What’s the real story anyway? Thoughts of a potential buyer

What’s the real story anyway? Thoughts of a potential buyer

So, I started a little research into buying my first place. After doing a little number crunching, it looks like at least next year before it would be feasible. But I’m having difficulty trying to find an honest appraisal and state of Portland’s housing/condo market. It’s pretty clear that the meteoric rise of housing prices we saw the last 5-10 years has stopped. But things beyond that get very fuzzy. Previously very desirable neighborhoods seem to be seeing stagnation, new areas seem to be gentrifying fast, other areas are very hard to read, etc. Condos vs houses have conflicting anecdotal evidence. And that’s the problem – I can’t find any solid information other than what is gleaned from news stories and looking at the latest for-sale lists. Problem is, individual selling prices are all over the map – disproportionately high/low levels depending on the sellers motivation. It’s hard to get a read if a location is losing favor since people are all trying to sell at pre-slowdown prices. And that’s what I need to know as I make a minimal 5-10 year investment – will it be going up or down in the next 5-10 years? What’s the trending by location? What’s the trending by type: home vs condo?

It’s curious that local realtors’ websites are still quoting figures from the boom 2-3 years ago while updating their for sale lists every day. It kind of makes you think they know something you don’t. How come they could get those numbers in the heat of the boom, but they can’t seem to get them now? Why all the hush-hush? It makes me as a future buyer feel uncertain – and uncertainty is not a good thing when buying – makes me want to keep my money on the sidelines until patterns become clearer. The fed just announced no rate change, and inflation is ‘not a concern’. Sure, investors are pulling their money out of these high-risk, fast-and-loose mortgage places – so money is going to be tougher to get if you have tarnished credit. But if you’ve got good credit, there isn’t much to worry about. Prices are definitely not meteorically rising anymore and interest rates are likely to stay flat – so the pressure to buy isn’t there either. If I can save/invest my down payment and earn 8%, that’s roughly the same as investing in a housing market that’s growing by ~5% (for tax breaks, etc).

My concern is that I don’t want to pay a bunch of money and find out my property/area is in the middle of a decline that will probably last 3-5 years – and I just got in at the top of that drop. The few real estate agents I’ve talked with all seem overly up-beat about everything and don’t say squeak about any place’s declining values, etc. All three realtors I’ve chatted with were like: go ahead and buy now! It’s all good! And their not totally wrong, but they get more quiet when I ask where isn’t a good place to invest in.

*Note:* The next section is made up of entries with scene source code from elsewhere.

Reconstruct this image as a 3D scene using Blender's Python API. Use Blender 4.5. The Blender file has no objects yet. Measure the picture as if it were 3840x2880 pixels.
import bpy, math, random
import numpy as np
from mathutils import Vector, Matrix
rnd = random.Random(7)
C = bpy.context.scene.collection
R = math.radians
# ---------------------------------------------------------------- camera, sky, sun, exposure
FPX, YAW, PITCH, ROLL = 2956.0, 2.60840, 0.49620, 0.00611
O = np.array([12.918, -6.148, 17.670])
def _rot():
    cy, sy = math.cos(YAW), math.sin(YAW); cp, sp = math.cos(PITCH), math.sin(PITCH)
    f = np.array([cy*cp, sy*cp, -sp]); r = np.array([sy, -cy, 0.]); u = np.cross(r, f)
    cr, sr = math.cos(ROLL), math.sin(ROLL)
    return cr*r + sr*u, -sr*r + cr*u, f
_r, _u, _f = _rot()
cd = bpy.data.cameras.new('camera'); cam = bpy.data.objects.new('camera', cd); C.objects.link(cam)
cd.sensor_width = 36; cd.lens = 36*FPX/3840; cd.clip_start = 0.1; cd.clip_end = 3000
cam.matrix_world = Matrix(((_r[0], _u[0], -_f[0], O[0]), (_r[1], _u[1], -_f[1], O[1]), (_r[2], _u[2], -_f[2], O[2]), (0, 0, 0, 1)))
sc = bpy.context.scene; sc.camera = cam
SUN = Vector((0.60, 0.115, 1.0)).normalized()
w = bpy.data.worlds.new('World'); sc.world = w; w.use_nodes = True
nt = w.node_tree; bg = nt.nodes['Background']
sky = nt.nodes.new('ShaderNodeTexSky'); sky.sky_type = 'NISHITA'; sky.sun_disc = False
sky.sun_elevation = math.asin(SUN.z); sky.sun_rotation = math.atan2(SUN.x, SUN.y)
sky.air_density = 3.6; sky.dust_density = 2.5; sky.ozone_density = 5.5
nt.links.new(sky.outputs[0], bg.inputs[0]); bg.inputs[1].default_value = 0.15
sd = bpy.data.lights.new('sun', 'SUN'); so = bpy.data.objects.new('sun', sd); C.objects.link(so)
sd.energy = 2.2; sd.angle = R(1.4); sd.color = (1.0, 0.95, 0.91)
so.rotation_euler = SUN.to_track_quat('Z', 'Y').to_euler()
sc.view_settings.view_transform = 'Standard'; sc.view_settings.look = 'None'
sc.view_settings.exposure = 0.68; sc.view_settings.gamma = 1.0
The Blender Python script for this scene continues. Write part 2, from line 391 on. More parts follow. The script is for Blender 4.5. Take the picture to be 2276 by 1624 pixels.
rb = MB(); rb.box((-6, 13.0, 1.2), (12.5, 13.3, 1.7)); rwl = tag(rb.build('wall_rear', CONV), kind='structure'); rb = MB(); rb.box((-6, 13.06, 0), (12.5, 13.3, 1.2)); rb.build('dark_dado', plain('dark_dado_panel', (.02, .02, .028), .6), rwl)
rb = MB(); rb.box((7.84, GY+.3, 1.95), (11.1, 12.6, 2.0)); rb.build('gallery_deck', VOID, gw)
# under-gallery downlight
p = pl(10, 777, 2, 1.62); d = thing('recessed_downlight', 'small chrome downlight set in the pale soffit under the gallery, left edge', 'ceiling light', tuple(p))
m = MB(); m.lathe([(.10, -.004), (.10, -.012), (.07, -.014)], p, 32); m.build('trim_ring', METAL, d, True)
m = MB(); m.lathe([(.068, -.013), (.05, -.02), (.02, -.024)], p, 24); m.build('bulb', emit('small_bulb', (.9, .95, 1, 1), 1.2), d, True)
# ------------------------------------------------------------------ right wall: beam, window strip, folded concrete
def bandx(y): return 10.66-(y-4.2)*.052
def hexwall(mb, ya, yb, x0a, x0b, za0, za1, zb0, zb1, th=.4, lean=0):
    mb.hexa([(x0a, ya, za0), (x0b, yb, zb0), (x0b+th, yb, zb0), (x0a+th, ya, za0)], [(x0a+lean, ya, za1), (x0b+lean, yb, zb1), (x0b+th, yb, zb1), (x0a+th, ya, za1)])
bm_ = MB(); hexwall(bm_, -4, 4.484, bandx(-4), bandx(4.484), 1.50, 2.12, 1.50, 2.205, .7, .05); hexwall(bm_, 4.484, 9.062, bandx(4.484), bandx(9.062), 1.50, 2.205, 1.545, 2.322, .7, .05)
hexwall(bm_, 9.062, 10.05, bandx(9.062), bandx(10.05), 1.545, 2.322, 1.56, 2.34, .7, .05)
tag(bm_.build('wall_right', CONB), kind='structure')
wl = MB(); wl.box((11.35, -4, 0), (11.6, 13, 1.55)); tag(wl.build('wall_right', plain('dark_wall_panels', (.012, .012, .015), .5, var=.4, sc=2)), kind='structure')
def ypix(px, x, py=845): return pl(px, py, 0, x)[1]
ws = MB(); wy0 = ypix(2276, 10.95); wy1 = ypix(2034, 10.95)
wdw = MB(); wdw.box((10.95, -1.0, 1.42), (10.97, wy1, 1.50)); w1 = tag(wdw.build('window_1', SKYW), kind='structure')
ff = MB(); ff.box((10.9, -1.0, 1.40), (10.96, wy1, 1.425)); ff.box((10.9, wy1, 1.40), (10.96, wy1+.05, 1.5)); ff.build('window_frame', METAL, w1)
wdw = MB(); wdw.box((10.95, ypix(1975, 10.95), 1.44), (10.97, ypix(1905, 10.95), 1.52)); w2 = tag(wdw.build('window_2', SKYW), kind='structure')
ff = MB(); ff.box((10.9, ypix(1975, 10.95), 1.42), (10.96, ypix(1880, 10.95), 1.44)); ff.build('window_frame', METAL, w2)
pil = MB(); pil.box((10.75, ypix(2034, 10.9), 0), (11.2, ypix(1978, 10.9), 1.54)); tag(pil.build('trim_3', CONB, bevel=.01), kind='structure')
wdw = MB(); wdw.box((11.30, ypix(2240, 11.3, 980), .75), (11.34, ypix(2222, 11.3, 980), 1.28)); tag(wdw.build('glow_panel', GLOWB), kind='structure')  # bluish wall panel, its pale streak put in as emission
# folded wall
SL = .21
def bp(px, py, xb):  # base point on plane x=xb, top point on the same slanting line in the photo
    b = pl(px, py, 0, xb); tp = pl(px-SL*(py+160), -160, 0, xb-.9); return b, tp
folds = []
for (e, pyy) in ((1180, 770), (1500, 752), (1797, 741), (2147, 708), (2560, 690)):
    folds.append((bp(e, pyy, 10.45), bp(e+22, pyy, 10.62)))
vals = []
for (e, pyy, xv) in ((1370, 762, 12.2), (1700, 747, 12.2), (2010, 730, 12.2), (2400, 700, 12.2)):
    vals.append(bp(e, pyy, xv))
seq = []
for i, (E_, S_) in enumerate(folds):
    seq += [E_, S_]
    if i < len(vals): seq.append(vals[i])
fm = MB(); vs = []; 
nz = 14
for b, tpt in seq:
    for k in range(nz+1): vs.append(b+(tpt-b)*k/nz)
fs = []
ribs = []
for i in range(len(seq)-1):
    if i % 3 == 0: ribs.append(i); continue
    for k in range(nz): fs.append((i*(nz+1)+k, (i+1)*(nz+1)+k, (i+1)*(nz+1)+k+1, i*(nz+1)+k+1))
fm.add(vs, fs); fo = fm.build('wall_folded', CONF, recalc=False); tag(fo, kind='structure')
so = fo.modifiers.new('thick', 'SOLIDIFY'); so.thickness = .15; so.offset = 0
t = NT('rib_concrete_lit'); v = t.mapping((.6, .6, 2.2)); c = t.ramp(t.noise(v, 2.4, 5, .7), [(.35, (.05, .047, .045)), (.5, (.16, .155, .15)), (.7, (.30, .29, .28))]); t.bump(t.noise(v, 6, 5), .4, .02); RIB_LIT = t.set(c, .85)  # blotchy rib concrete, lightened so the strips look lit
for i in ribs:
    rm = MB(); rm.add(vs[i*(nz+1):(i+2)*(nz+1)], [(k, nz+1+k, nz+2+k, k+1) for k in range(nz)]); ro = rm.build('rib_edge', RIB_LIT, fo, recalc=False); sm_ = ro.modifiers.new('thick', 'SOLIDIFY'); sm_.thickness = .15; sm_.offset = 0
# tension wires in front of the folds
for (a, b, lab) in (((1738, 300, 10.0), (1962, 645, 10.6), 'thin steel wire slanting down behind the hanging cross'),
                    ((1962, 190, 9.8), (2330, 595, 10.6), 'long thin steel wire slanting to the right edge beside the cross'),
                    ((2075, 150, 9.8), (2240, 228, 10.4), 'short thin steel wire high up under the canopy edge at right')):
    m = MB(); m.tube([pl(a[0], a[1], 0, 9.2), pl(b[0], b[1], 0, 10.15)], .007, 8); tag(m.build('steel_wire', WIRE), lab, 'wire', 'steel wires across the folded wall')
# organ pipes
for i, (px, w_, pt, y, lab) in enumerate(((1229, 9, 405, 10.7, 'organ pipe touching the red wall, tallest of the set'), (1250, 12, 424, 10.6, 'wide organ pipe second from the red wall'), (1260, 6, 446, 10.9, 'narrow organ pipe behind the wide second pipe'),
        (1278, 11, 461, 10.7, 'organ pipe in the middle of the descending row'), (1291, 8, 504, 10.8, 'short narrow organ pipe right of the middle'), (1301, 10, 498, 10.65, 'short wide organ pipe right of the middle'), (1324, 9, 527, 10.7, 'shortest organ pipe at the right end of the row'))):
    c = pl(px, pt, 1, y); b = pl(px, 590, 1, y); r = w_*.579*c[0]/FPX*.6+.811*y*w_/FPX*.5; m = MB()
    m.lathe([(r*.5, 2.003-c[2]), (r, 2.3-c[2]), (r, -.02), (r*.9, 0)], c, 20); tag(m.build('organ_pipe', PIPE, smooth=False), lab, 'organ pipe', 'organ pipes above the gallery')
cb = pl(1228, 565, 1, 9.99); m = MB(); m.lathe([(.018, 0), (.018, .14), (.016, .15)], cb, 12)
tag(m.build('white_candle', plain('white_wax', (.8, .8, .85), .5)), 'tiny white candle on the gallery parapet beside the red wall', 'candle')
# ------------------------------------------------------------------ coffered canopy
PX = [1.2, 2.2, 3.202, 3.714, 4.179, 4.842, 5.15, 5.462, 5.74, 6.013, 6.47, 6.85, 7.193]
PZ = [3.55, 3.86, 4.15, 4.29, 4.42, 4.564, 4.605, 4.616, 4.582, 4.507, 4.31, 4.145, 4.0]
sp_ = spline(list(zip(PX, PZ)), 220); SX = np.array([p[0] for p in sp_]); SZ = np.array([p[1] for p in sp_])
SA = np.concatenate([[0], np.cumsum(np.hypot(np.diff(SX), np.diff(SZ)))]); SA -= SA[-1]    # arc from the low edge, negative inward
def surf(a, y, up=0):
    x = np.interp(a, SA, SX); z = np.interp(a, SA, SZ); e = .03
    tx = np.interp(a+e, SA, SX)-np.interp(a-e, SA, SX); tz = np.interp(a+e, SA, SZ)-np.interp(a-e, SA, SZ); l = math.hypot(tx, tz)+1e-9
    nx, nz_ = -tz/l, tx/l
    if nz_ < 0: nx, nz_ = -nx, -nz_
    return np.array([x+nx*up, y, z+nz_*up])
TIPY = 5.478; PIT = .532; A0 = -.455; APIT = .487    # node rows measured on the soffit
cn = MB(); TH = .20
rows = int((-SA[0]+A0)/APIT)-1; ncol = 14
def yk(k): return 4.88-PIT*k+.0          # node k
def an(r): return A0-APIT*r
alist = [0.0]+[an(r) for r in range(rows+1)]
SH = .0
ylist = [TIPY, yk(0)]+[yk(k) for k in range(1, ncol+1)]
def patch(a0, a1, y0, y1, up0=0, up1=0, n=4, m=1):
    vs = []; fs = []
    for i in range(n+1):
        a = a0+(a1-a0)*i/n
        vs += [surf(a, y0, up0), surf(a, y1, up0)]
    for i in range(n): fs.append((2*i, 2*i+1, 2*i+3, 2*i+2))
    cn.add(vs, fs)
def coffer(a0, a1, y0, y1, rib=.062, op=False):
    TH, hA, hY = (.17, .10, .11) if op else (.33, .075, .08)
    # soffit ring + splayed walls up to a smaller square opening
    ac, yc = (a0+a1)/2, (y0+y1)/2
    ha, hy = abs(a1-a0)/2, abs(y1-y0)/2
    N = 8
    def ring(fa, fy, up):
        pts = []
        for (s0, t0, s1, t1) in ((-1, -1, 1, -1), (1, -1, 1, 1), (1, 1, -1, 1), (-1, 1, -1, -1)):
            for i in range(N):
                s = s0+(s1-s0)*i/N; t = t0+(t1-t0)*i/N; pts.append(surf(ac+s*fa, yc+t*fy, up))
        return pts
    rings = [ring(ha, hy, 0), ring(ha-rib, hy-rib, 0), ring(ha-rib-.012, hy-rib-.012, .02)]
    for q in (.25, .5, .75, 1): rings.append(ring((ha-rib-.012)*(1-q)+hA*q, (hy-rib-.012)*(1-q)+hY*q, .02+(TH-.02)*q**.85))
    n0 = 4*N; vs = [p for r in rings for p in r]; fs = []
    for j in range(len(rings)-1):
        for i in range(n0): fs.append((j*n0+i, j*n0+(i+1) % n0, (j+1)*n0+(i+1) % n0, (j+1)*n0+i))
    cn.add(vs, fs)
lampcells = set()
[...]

If I were to guess, there is a lot of re-adjusting going on as the money leaves the market. And money is leaving the market as a whole; but there is no crash going on. Overall, things are probably cooling in some spots of Portland more than they thought. But where are those places? The hot and not spots of town are definitely moving around – just based on watching how much foot-traffic and cars wander through. If I had to guess, NW Portland is cooling – 23rd and 21st aren’t nearly as busy and hopping as they used to when I moved in a few years back. Alberta on the east side is going nuts with activates, new businesses, bars, fairs, etc. Hawthorn is flat to down. Condos? With lots of new buildings half-done, I suspect that unless they stagger their openings, there could be a glut. This condo developer seems to think so. But he did it too – oh – everything’s perfectly fine. I’m completely changing my business model – but there’s nothing going on at all. Yeah. I don’t think that’s the whole story.

I have been left with a bad taste in my mouth from the realtors. It almost feels like there’s this big inside secret – an elephant in the room – they won’t talk about. Because if someone does, then folks will start being told that their properties up in NW or the Pearl or Hawthorn, or wherever will -gasp- not be as good a buy as the area is slowing (or even declining) in value a bit more than other areas. And if somebody stands up to say the emperor’s clothes are off, and that certain areas are not such a good ‘buy’ – that might mean the prices for the whole area drop. And if the prices for one place drop, maybe the curtains will come down other places that are slower too. And then what will happen to our business as sellers? It’ll get tougher. What is going to happen to all those realtors that were coming out of the woodwork from real-estate school during the boom as there are less folks to sell to or a more competitive market? You’ll be shooting yourself in the foot needlessly. It’s simply not in their interest to be honest – it’s in there interest (and indirectly the seller) to get the sale. They’re long gone by the time you come around to sell again. So there is incentive from everyone in the industry to just shush, and let people wander around on their own.

This probably isn’t as dire as I’m painting it. The few figures I have found say the market is growing at the 5-7% year on year rate – pretty darn good really. But the lack of information that certainly MUST be out there and being done by these condo/housing developers isn’t getting out. It sure got out during the boom of how good things were, now, not so much – which tells you something in itself.